I finished this book and will share my insights into some things that stood out to me about Germanistik, the study of German literature and language.
Schwarz's remarks about Higher Criticism coincide with mine. Looking at a text, for example, a novel, without any consideration of the environment that produced it, does a disservice not only to the novel and author but to criticism itself. He uses the example of treating a text as if it were divinely inspired as such, immune from any study. (Actually, modern biblical criticism does perform such an exegesis, as I was learning when I knew the professor).
When he expressed these views, he was a tenured professor and a renowned scholar. I was a graduate student and had to keep these thoughts to myself, As I read this book, for a moment I wondered what if I had switched gears and left the University of California-Irvine (where he was a visiting professor) and studied under him at Washington University in St. Louis? My seminary studies actually began in that city, and I did pay him a visit there.
But I do not have a single regret about how things turned out. I have been blessed with wonderful careers, experiences, and people in my life. Had I stayed with Germanistik I likely, given the job market, become the German professor at a small school, or be one of two or three at a slightly larger school. Not terrible, but not able to teach out of my dissertation and interests.

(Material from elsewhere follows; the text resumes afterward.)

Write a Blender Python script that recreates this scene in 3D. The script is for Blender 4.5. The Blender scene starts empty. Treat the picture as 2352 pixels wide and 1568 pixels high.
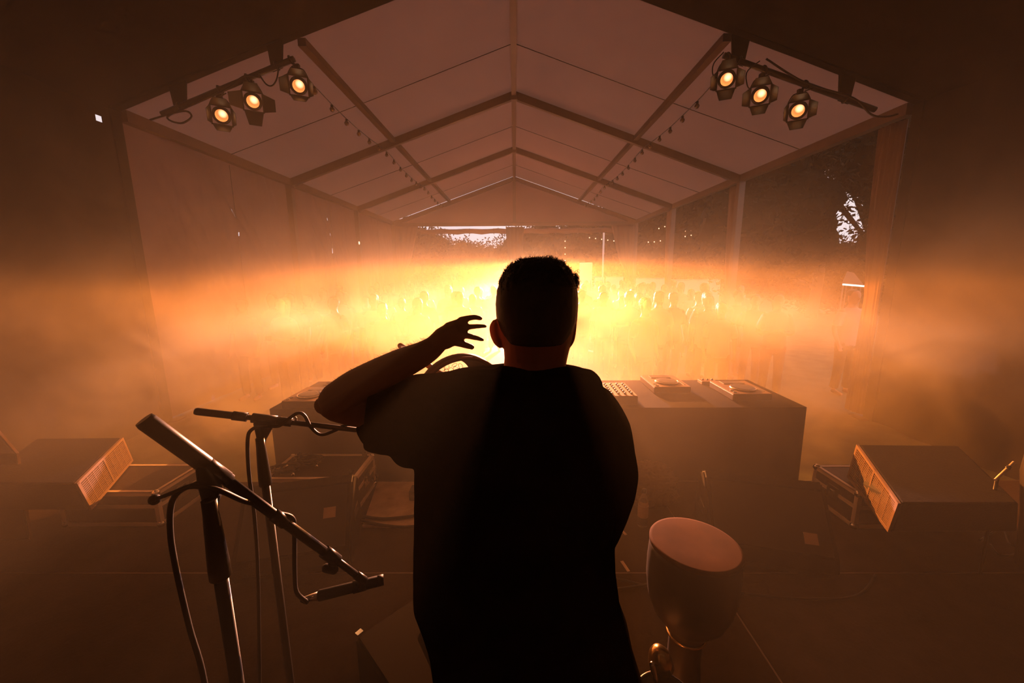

Back to his thoughts on Higher Criticism: Schwarz was a teenager when he and his parents fled from Vienna to escape Nazi persecution. After some unsettled times in Hungary and Czechoslovakia, they went to Latin America- Chile, Bolivia, and Ecuador. Schwarz worked a variety of jobs, became fluent in Spanish and English, and eventually studied at the Ohio State University. Most all of his relatives who remained in Europe died in the Holocaust.
Given the circumstances of his life, he could not separate literature from the environment in which it was produced. To me a lot of the scholarship seems like what Hermann Hesse described in his final novel, Magister Ludi- Das Glasperlenspiel/The Glass Bead Game. And I am thankful that I did other things with my life, many of which involved Germanistik in one way or another.
Incidentally, I completed a doctorate (a D.Litt.) at Drew University in Madison, NJ, in 2007. IT is an excellent program that gave full-time teachers/administrators a 50% discount. My school district paid most of the rest, and gas was cheap, enabling me to drive a 220-mile round trip!